I wonder whether the answer the the "Kamakura" as 古都 is not simpler than we might otherwise think.  My sense is that it is related to the current prominence of 都市史 in Japan--especially in Kanto--and would just use one example (there are undoubtedly many many others).  I just happen to have my friend Takahashi Shinichiro's (Shiryo Hensanjo, charged with the Daigoji vols.) 2005 book 武家の古都、鎌倉 (Libretto series 21), a compact yet very interesting little book.  His first chapter lays out his conviction that we can think of Kamakura as an old capital for the warriors (buke) in the sense of the definitions used in urban studies (is that the term in English?):


「 若宮大路であるが、元来は源頼朝によって鶴岡八幡宮の参詣道として造成された道であった。若宮大路は国の史跡に指定されており、中心部の段葛は正月に限らず歩行行者専用となっている。市街の主要道路が史跡であり、しかも恒常的に歩行できるとは、なんとも「古都」らしい姿ではなかろうか。

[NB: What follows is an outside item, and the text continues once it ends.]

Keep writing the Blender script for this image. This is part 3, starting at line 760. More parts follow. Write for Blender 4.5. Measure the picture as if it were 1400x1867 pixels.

さて、日本のいくつかの「古都」のなかでも、鎌倉がもつきわだった特徴は、はじめて本格的な武家の政権がおかれた都市である、という点である。。。


幕府成立後も京都の朝廷は西国を中心に支配権を保持していたことが明らかになっている。ただし、東国に独自の支配権を行使し、朝廷からある程度独立した武家政権が成立したことは確かであり、京都のほかに鎌倉という政治・経済・文化の一大中心都市がらたに誕生したのである。 」

(001ー002頁)

Takahashi seems to be emphasizing that Kamakura was a "capital" in the sense that the warriors, like those in Hiraizumi (he briefly mentions that), developed its major/central city in political, economic, and cultural terms inKamakura, just as the traditional aristocracy developed its own in the imperial/royal city of Heian/Kyoto.